Think I’ll grab a cucumber. Rightio.

There’s not a great deal more to report right now, except I began my prenatal yoga classes last night. Meh. It was ok. I’ve been yogaing for a long long time and so found the imposed limitations a bit frustrating, but I was expecting that. I was also expecting a bit of nafness, and nafness there was my friends, nafness there was… I really hate to sound cynical (that’s actually a lie, I don’t care how cynical I sound), and I did enjoy the class, and I will of course keep attending regularly, but ‘celebrate your beautiful uterus’? Woman, please! We also had to do a bizarre holding-of-one’s own leg move that involves cradling your own knee and rocking it back and forth whilst simultaneously chanting the hysterically unimaginative mantra ‘baaaaaaaa-byyyyyyyy’ over and over. No one can do this exercise and not feel absolutely ridiculous.

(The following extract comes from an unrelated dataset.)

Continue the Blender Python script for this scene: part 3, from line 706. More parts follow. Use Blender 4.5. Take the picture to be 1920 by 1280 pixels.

Aaaaanyway, yes I know, it has its place and it’s all for the greater good, and to be fair the meditation bit was pretty good, as were some of the ‘endurance’, pain-overcoming exercises and what have you… I suppose I was just hoping for more practical advice, like how to open your pelvis 1.5 metres wide, or how to paralyse yourself from the waist down using simple breathing techniques, but there you go.